The building has a partial basement divided into three sections by the large unexcavated area beneath the lobby and most of the auditorium. In the front of the building, each store has a cellar with space for storage and utilities, including a toilet. The boiler room is located on the west side beneath the theater restrooms. In the rear of the building, the basement below the stage is accessed from stairs on each end of the backstage area. On the east end of the basement, three dressing rooms still have mirrors and sinks. A small lavatory adjoins the dressing rooms. It was not evident in the dark and cluttered basement whether the orchestra pit and organ chamber remain intact.

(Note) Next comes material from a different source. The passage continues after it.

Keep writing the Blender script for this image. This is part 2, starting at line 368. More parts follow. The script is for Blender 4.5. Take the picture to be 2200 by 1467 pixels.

The second story of the building is accessed through a small vestibule with marble floor and wainscot; a copper lantern hangs from the plaster ceiling. The interior wood door has a multi-pane window. Stairs to the second floor lead to a narrow corridor running east and west and lit by the central light court that also lights the theater projection room. At the east end of the corridor, a second stairway leads down to an entrance on the east side of the building. Opening north from the corridor are five office suites, four of them with reception rooms. At each end of the corridor is an apartment. There is also a women's rest room at the west end of the corridor and a men's rest room near the east end. On the south side of the corridor there is one additional office and a laundry room. The offices retain their original character to a large degree, particularly evident in numerous doors with varnished woodwork and transoms. Many offices have their original asphalt floor tiles, black or red or a checkered pattern of both. The apartments retain many of their original fixtures, including built-in kitchen and storage cupboards, bathroom tile and fixtures, and gray asphalt floor tiles.